9/10
Honneur aux cheminots.
27 October 2023
Although there have been more nuanced, psychologically penetrating filmic depictions of French resistance under Nazi occupation, none has matched the sheer immediacy of René Clément's feature film debut. It represents a natural progression from his pre-war documentaries and indeed the early part is filmed in a documentary style with no clear delineation of character but changes tack dramatically when news comes through of the Allied landings and the Maquis plan greater acts of sabotage to prevent the Germans from moving armoured trains to Normandy.

Based upon real events and featuring many of the courageous participants in the Battle of the Rails of 1944, Clément uses cinéma vérité techniques and Russian-style montage to build momentum and suspense, culminating in the unforgettable derailment of the train convey which is shot from three different angles. Suffice to say the film's most powerful scene is the execution by firing squad of six randomly chosen railway workers.
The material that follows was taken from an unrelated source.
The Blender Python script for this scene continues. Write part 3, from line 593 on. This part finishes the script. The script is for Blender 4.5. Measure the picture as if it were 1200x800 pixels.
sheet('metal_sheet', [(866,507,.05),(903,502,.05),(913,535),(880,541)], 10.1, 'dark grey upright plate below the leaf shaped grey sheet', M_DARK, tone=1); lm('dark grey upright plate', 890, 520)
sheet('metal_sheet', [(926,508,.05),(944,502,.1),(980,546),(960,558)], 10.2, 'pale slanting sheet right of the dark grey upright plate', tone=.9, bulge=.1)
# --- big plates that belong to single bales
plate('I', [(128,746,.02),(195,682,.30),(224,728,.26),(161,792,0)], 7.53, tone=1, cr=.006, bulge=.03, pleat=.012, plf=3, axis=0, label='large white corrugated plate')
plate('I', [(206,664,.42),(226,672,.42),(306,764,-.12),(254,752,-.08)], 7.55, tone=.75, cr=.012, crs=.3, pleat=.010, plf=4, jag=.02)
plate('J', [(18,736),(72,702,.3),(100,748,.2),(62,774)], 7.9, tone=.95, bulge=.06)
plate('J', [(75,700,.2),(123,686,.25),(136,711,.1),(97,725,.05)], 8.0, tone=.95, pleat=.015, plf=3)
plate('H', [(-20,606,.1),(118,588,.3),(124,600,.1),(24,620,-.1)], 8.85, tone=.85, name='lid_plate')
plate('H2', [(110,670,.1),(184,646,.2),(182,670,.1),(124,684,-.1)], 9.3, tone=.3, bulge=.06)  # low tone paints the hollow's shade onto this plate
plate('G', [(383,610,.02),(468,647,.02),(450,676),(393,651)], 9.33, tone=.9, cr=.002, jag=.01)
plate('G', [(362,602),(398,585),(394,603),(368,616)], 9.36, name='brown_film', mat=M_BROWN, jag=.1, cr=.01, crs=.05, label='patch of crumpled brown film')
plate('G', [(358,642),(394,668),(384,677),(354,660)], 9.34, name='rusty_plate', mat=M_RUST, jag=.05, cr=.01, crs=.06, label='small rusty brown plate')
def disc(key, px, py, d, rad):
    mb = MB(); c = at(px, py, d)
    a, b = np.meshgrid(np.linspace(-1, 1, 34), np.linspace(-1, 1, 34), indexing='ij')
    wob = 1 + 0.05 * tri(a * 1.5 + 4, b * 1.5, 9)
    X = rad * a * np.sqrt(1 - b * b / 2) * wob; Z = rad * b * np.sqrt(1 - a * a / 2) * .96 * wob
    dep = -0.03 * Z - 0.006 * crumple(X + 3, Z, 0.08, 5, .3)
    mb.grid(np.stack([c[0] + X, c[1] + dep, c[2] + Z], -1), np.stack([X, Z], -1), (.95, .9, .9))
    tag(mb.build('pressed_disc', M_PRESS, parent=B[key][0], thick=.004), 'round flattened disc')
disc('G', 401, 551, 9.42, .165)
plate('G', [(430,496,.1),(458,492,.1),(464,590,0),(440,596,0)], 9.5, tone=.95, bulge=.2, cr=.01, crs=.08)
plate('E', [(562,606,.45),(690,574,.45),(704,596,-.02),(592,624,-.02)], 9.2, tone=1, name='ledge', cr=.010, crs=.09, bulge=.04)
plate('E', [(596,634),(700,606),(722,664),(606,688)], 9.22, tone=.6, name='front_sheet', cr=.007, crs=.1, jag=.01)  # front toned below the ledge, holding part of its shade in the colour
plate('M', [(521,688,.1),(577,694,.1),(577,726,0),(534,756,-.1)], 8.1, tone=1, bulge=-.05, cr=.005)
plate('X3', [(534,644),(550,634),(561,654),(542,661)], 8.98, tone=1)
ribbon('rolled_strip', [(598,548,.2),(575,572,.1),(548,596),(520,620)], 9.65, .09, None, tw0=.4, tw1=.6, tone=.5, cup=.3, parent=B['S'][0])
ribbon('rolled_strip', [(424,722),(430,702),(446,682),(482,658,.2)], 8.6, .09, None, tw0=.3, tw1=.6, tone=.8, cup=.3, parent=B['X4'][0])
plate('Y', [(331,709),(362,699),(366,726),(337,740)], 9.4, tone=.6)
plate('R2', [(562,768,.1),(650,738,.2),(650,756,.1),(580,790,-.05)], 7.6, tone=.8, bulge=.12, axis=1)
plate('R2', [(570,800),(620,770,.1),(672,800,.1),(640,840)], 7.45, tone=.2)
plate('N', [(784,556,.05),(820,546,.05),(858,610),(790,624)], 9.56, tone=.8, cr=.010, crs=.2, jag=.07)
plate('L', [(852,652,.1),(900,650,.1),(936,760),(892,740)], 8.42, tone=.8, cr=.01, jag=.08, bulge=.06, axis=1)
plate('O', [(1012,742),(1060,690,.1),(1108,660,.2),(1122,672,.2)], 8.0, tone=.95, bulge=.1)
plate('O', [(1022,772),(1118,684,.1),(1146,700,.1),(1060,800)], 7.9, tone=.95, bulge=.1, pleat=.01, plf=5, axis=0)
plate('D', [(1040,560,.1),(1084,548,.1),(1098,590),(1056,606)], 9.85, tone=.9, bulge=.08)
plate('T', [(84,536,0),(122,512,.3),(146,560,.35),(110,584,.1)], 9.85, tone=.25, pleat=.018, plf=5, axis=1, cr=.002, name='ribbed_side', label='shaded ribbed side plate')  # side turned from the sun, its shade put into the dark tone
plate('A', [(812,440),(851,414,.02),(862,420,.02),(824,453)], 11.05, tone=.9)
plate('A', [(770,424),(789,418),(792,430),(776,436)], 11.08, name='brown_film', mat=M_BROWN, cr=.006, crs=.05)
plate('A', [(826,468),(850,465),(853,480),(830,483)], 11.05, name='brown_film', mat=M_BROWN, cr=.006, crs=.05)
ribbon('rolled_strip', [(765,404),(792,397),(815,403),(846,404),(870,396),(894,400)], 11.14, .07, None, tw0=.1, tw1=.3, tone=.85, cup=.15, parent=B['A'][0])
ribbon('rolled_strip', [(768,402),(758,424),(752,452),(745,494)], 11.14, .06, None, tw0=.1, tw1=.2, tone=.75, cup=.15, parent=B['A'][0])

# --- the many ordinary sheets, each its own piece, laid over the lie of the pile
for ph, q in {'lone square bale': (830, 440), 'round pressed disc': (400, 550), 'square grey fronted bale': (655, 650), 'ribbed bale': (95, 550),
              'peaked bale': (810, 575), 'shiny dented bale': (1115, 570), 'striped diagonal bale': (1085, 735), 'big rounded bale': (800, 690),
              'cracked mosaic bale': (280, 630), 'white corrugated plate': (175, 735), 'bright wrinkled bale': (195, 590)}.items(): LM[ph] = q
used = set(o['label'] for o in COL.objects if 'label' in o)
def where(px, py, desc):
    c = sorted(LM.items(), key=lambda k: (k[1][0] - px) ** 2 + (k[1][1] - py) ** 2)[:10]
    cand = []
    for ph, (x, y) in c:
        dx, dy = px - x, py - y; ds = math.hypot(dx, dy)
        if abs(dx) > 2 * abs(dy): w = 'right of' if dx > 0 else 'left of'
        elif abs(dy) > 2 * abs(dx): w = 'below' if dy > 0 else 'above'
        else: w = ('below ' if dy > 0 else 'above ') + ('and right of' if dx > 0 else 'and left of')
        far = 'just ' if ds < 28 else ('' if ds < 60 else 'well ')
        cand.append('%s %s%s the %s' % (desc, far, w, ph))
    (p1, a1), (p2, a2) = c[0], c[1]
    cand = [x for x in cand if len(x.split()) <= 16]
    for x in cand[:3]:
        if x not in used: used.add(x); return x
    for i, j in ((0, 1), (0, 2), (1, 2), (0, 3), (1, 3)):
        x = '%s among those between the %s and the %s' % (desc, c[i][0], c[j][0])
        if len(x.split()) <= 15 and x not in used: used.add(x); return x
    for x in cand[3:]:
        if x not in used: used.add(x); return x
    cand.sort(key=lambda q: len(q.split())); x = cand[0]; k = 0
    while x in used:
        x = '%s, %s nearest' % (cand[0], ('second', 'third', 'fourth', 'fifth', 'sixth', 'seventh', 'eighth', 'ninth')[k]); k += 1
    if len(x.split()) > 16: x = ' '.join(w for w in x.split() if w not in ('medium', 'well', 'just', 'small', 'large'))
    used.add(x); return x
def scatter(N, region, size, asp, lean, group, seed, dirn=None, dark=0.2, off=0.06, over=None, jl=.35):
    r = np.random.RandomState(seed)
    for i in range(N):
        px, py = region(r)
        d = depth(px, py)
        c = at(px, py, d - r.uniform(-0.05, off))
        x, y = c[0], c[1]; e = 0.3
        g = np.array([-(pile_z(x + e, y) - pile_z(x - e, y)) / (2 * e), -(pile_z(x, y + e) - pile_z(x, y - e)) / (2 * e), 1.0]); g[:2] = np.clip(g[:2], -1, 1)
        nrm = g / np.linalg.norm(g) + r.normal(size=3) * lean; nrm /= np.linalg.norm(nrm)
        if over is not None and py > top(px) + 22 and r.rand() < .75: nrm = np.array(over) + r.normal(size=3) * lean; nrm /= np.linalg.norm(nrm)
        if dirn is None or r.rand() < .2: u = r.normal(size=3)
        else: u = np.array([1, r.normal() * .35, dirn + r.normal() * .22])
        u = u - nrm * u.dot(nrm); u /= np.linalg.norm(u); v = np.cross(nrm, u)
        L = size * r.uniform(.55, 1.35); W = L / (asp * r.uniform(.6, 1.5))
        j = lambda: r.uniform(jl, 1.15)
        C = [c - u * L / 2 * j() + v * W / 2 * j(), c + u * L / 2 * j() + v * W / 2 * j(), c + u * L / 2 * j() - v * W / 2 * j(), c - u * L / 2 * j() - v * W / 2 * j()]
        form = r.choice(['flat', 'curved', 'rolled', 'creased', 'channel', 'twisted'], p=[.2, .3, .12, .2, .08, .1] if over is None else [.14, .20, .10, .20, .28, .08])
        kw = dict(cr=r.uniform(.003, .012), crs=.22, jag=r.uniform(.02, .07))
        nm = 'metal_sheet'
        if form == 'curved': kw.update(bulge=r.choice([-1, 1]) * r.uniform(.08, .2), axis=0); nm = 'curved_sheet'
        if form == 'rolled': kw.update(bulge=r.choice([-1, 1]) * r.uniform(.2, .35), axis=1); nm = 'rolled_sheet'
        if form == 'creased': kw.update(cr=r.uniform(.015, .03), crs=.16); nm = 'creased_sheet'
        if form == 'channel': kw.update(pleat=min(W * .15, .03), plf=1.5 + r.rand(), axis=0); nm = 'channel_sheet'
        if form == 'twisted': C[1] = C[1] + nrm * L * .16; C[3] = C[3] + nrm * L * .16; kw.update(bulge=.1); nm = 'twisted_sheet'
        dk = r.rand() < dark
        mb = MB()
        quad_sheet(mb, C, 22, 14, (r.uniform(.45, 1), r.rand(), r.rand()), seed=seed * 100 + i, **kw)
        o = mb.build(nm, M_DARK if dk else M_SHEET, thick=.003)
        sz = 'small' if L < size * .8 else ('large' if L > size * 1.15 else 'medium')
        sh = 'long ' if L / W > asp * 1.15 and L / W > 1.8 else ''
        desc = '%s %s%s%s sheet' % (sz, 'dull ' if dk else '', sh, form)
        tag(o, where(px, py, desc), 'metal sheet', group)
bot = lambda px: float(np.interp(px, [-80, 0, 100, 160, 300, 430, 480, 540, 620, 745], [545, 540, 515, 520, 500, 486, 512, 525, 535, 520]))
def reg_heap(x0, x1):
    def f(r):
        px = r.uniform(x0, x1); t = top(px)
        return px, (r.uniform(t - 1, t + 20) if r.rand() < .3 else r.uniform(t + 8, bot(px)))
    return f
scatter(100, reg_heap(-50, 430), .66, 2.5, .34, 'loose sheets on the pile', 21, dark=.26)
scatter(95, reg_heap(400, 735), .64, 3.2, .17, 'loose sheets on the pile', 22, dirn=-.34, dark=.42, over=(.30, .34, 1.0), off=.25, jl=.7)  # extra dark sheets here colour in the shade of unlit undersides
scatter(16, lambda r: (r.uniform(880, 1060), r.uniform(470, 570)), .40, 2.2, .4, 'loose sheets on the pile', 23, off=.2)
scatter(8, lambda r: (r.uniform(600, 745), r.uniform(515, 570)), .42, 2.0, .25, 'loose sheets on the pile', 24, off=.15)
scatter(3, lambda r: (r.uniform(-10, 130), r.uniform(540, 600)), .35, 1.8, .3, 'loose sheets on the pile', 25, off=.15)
This is a superlative combination of image and sound as their deaths are accompanied by trains whistling in defiance. The post-sync dubbing of the mainly non-professional cast is pretty good and this viewer at any rate is intrigued as to who supplied the German voices. Clément has also been sure to use the strongest, most characterful faces for the close-ups.

It seems that the French suffered from collective amnesia following the liberation and Clément made a brave call for his film might have come too soon and been too close to home but its triumphalism ensured its great critical and commercial success whilst arguably paving the way for Alexander Esway's hugely popular 'Le Bataillon du Ciel' the following year. One cannot help but wonder whether John Frankenheimer was aware of this film when making 'The Train' twenty years on.

As well as being a moving testament to the kind of bravery of which very few are capable it marks, on a purely filmic level, the emergence of a special directorial talent that was to go from strength to strength.